A Common Goal. It sounds obvious that people who join an MC model of church have a common goal, right?  Wrong!  How do I know?  Because I naively assumed that those who joined a (now failed) plant I led had a common goal.  And they all thought they did at the start too, or at least they so wanted to join that they told me they did.  It was only after a period of time, when the cracks started to appear, that I realised that evangelising the lost was not the primary goal of some who joined. I say “primary” because it was in there somewhere, just not integral.  It became clear that one couple had joined because they liked small church, whilst another family were just a bit more funky than the average evangelical church in my neck of the woods could cater for.  But what was most telling was that several of these couples had felt burned or burnt out by churches.  Now this is a real phenomenon, and one that needs to be addressed, but joining an MC church group whose goal is evangelism and mission is not the solution. The result is often a group in need of deep pastoral care, and who are suffering from shell-shock.  Sending them to the front line didn’t seem to be an option, nor did they want to go.  Ironically, my experience of the MC model in the UK showed me that evangelising the lost can be the solution to this burn-out or pain from past church experiences, but no MC will function well when too many of its people are emotionally or spiritually worn out at the start up.

Well, that’s a start.
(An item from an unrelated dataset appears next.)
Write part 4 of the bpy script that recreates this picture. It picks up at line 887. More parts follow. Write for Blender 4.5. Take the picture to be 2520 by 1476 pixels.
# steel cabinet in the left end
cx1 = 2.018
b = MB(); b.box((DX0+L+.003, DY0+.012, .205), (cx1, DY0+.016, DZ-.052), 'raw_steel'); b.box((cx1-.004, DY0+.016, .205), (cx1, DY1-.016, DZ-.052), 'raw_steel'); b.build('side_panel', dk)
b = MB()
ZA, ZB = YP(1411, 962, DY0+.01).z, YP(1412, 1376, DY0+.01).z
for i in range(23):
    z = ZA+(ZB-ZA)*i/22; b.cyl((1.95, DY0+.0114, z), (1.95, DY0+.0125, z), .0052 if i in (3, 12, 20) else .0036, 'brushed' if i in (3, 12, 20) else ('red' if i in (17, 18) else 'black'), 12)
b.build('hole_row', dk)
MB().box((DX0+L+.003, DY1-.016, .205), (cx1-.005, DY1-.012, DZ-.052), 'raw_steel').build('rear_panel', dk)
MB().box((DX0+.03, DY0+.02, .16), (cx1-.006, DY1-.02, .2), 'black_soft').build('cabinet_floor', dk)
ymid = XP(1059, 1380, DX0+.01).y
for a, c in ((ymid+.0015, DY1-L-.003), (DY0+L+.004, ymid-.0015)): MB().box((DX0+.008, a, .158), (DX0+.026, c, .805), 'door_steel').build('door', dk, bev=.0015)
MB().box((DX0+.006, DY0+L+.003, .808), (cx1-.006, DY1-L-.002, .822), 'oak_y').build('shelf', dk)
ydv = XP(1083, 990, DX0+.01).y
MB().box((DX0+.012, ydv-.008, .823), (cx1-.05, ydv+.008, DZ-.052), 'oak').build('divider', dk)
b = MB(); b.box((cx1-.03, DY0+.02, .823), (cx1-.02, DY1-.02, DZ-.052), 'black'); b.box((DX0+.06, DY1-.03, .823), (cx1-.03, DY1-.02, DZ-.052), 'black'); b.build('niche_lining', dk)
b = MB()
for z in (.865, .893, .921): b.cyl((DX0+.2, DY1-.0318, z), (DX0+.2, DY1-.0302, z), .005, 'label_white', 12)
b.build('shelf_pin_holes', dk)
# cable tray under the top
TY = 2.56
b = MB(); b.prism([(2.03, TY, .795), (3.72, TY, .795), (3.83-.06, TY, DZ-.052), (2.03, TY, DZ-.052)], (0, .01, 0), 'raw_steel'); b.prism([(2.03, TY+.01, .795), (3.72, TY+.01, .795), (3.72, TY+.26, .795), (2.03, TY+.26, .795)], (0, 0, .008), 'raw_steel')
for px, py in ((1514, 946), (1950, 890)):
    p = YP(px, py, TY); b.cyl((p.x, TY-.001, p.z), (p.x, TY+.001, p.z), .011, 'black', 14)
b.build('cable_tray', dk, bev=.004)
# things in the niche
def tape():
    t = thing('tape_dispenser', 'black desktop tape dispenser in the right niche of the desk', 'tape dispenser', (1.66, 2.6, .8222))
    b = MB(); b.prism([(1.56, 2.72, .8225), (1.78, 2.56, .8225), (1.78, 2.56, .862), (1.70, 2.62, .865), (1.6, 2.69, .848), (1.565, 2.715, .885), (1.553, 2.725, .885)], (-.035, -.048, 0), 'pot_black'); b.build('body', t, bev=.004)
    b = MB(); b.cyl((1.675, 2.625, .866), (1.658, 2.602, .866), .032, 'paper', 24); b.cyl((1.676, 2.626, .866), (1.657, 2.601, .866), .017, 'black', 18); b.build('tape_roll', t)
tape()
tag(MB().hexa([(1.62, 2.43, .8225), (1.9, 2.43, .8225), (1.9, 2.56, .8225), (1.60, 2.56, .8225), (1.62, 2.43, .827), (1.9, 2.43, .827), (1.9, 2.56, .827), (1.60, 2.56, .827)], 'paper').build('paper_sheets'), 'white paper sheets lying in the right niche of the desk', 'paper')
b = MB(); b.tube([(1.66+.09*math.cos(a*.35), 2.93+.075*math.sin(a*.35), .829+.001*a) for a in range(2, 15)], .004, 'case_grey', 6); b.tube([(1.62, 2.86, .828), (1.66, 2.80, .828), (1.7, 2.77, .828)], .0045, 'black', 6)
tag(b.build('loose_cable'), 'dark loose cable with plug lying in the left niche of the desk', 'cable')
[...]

I am working on other aspects of this and will post them over time – including a reflection on the type of people best reached by either model.  I am a big advocate of the MC model, and am currently in a plant that operates both models, so I cover all bases! However we need to be clear and honest as we go into this process. The MC model is a great one, but we cannot and should not universalise it, nor view it as the solution to the evangelism of Australia (just as we don’t view solid Bible teaching churches as the solution – cos there are plenty of them too, and we’re still not keeping pace with population growth).